One decade later, Linwood Holton became the first Republican governor in Virginia since Reconstruction. He assumed office in 1970, a time when support for school integration remained the most profound moral test facing white Virginians. During his first year as governor, Holton recognized that “integration presented” a “particular challenge” to him and his family. He and his wife decided that they would comply with both “the letter and the spirit” of the Brown decision. In his inaugural address, Holton stated that his goal was to make Virginia a model of race relations, and he and his wife decided that their children would attend “the public schools, substantially all black,” instead of segregated private ones. As the leader of the Commonwealth, Holton felt it was morally incumbent upon him and his family to “set an example” that would help “Virginians carry out their responsibilities to the system of laws embodied in our Federal and State Constitutions.”
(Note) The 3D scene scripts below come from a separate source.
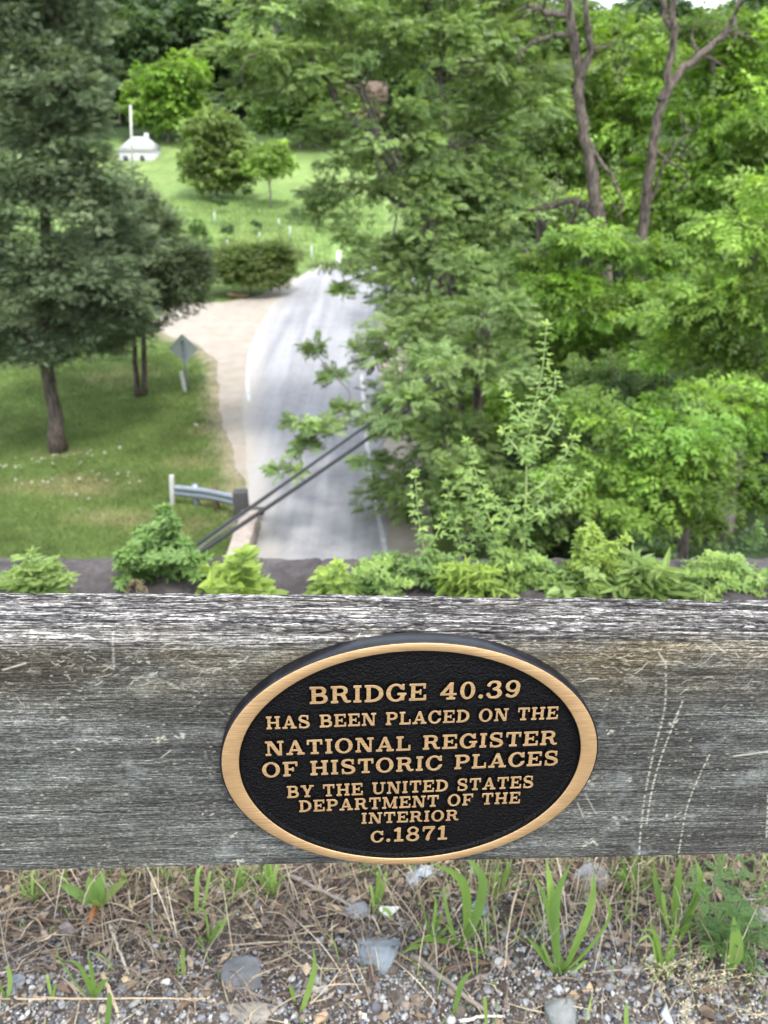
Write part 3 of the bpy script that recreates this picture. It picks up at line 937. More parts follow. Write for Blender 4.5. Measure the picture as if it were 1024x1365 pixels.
def loft(rings, close_top=False, close_bot=False):
    V = np.concatenate(rings); F = []
    i = np.arange(SEG)
    for k in range(len(rings) - 1):
        F.append(np.stack([k * SEG + i, k * SEG + (i + 1) % SEG, (k + 1) * SEG + (i + 1) % SEG, (k + 1) * SEG + i], -1))
    out = [np.concatenate(F)]
    if close_bot: out.append(i[::-1][None])
    if close_top: out.append((i + (len(rings) - 1) * SEG)[None])
    return V, out
BW = 0.0108
mb_, N, L, b = new_mat("black_enamel")
gv = objco(N, L)
f = noise(N, L, 520, 3, gv, 0.6)
L.new(ramp(N, L, noise(N, L, 1400, 2, gv, 0.5), [(0.0, (0.0018, 0.0017, 0.0020)), (0.70, (0.0025, 0.0024, 0.0027)), (0.76, (0.05, 0.05, 0.055))]), b.inputs["Base Color"])
b.inputs["Roughness"].default_value = 0.36
b.inputs["Specular IOR Level"].default_value = 0.13
bump(N, L, b, f, 1.0, 0.002)
mr, N, L, b = new_mat("black_rim_enamel")
gv = objco(N, L)
f = noise(N, L, 60, 5, gv, 0.65)
L.new(ramp(N, L, f, [(0.40, (0.004, 0.004, 0.006)), (0.66, (0.010, 0.011, 0.016)), (0.80, (0.12, 0.13, 0.15))]), b.inputs["Base Color"])  # pale blue-grey end of the ramp paints highlights into the black rim
b.inputs["Roughness"].default_value = 0.40
b.inputs["Specular IOR Level"].default_value = 0.3
bump(N, L, b, noise(N, L, 700, 3, gv), 0.3, 0.0006)
mz, N, L, b = new_mat("brushed_bronze")
fx = noise(N, L, 1.0, 4, objco(N, L, (28, 2600, 60)), 0.6)
f2 = noise(N, L, 90, 4, objco(N, L), 0.6)
c = ramp(N, L, fx, [(0.3, (0.23, 0.142, 0.066)), (0.5, (0.40, 0.256, 0.124)), (0.7, (0.59, 0.41, 0.225))])
c = mixc(N, L, 0.35, c, ramp(N, L, f2, [(0.3, (0.8, 0.78, 0.75)), (0.7, (1.1, 1.1, 1.1))]), 'MULTIPLY')
L.new(c, b.inputs["Base Color"])
b.inputs["Metallic"].default_value = 0.55
b.inputs["Roughness"].default_value = 0.5
bump(N, L, b, fx, 0.25, 0.0004)
V, F = loft([oval(0.0012, 0.0), oval(0.0, 0.0010), oval(0.0, PT - 0.0012), oval(0.0008, PT - 0.0002), oval(0.0013, PT - 0.0002)])
V2, F2 = loft([oval(BW + 0.0002, PT - 0.0002), oval(BW + 0.0005, PT - 0.0034), oval(BW + 0.0014, PT - 0.0044), oval(BW + 0.0024, PT - 0.0046)])
k = 26                                           # inner floor as concentric rings
fl = [oval(BW + 0.0024, PT - 0.0046, 1.0 - j / k) for j in range(0, k)]
V3, F3 = loft(fl, close_top=True)
m = MB(); m.add(V, F); m.add(V2, F2); m.add(V3, F3)
Vb, Fb, Cb = m.arrays()
nside = sum(len(f) for f in F)
body = mesh("body", Vb, Fb, [mb_, mr], PLQ, smooth_=True)
pc = np.array([0.0] * (len(body.data.polygons) * 3)); body.data.polygons.foreach_get("center", pc); pc = pc.reshape(-1, 3)
rad = np.sqrt((pc[:, 0] / A0) ** 2 + (pc[:, 1] / B0) ** 2)
body.data.polygons.foreach_set("material_index", (rad > 0.97).astype(np.int32))
body.matrix_local = PML
V, F = loft([oval(0.0011, PT - 0.0003), oval(0.0012, PT), oval(0.0018, PT + 0.0003), oval(BW - 0.0006, PT + 0.0003), oval(BW, PT), oval(BW + 0.0001, PT - 0.0008)])
bor = mesh("border", V, F, mz, PLQ, smooth_=False); bor.matrix_local = PML

# lettering: slab-serif capitals rasterised, traced and extruded as raised metal
RES = 120
def glyph_field(w, ops):
    pad = 0.2
    W = int((w + 2 * pad) * RES); Hh = int((1 + 2 * pad) * RES)
    x = (np.arange(W) + 0.5) / RES - pad; y = (np.arange(Hh) + 0.5) / RES - pad
    X_, Y_ = np.meshgrid(x, y)
    B = np.zeros((Hh, W), bool)
    for op in ops:
        k = op[0]
        if k == 'b' or k == '-b':
            M = (X_ >= op[1]) & (X_ <= op[3]) & (Y_ >= op[2]) & (Y_ <= op[4])
        elif k == 'p':
            P = op[1]; M = np.ones_like(B); sgn = 0
            ar = sum(P[i][0] * P[(i + 1) % len(P)][1] - P[(i + 1) % len(P)][0] * P[i][1] for i in range(len(P)))
            for i in range(len(P)):
                a, b_ = P[i], P[(i + 1) % len(P)]
                cr_ = (b_[0] - a[0]) * (Y_ - a[1]) - (b_[1] - a[1]) * (X_ - a[0])
                M &= (cr_ >= 0) if ar > 0 else (cr_ <= 0)
        elif k == 'e':                           # ring: cx cy rx ry tx ty
            _, cx, cy, rx, ry, tx, ty = op
            M = (((X_ - cx) / rx) ** 2 + ((Y_ - cy) / ry) ** 2 <= 1) & ~(((X_ - cx) / (rx - tx)) ** 2 + ((Y_ - cy) / (ry - ty)) ** 2 <= 1)
        elif k == 'd':                           # bowl: x0 y0 x1 y1 tx ty
            _, x0, y0, x1, y1, tx, ty = op
            def half(x0, y0, x1, y1):
                r = min((y1 - y0) * 0.62, (x1 - x0) * 0.95); cx = x1 - r; cy = (y0 + y1) / 2
                return (X_ >= x0) & (Y_ >= y0) & (Y_ <= y1) & ((X_ <= cx) | ((np.abs(X_ - cx) / r) ** 2.2 + (np.abs(Y_ - cy) / ((y1 - y0) / 2)) ** 2.2 <= 1))
            M = half(x0, y0, x1, y1) & ~half(x0, y0 + ty, x1 - tx, y1 - ty)
        elif k == 's':                           # stroke: points, widths
            P = spline(np.array([(*q, 0) for q in op[1]]), 70)[:, :2]
            w_ = np.interp(np.linspace(0, 1, 70), np.linspace(0, 1, len(op[2])), op[2]) / 2
            M = np.zeros_like(B)
            for q, r in zip(P, w_):
                M |= (X_ - q[0]) ** 2 + (Y_ - q[1]) ** 2 <= r * r
        if k.startswith('-'):
            B &= ~M
        else:
            B |= M
    A = B.astype(float)
    ker = np.exp(-0.5 * (np.arange(-5, 6) / 1.7) ** 2); ker /= ker.sum()
    A = np.apply_along_axis(lambda q: np.convolve(q, ker, 'same'), 0, A)
    A = np.apply_along_axis(lambda q: np.convolve(q, ker, 'same'), 1, A)
    return A, pad

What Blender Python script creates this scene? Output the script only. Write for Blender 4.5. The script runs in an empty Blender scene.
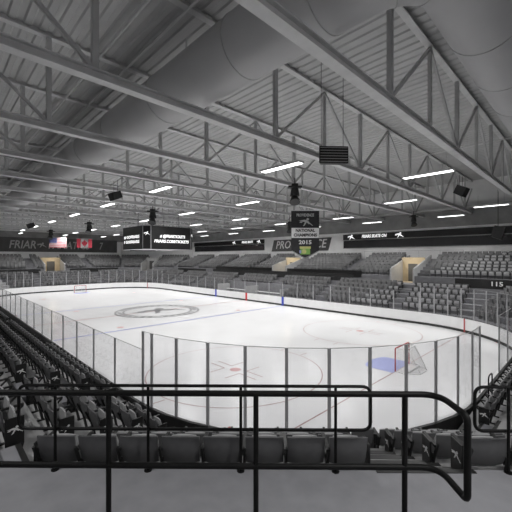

In a memoir, Governor Holton wrote, “Our children were very special. They accepted their unique challenge to help achieve an integrated society and a climate of true racial harmony. They today recognize that racism and bitterness continue, but all now continue the effort in their respective fields.” Among those children is Anne Holton, the former secretary of education for the Commonwealth of Virginia and the wife of Senator Tim Kaine.

Governor Almond and Governor Holton understood that America begins not with a place or with a people, but rather with an ideal. It is an ideal of equality and dignity for all persons put forth by Thomas Jefferson in our Declaration of Independence. Our greatest leaders have always known that this idea animates our nation. Governor Almond and Governor Holton each grasped this truth, and they became models of moral leadership during a time of challenge. Their deeds shine out from the crucibles of racial crisis as beacons of righteousness even today. President Trump should learn a great deal from them. It is hopefully not too late.

Rabbi David Ellenson is Director of the Schusterman Center for Israel Studies at Brandeis University and served as President of Hebrew Union College-Jewish Institute of Religion from 2001-2013.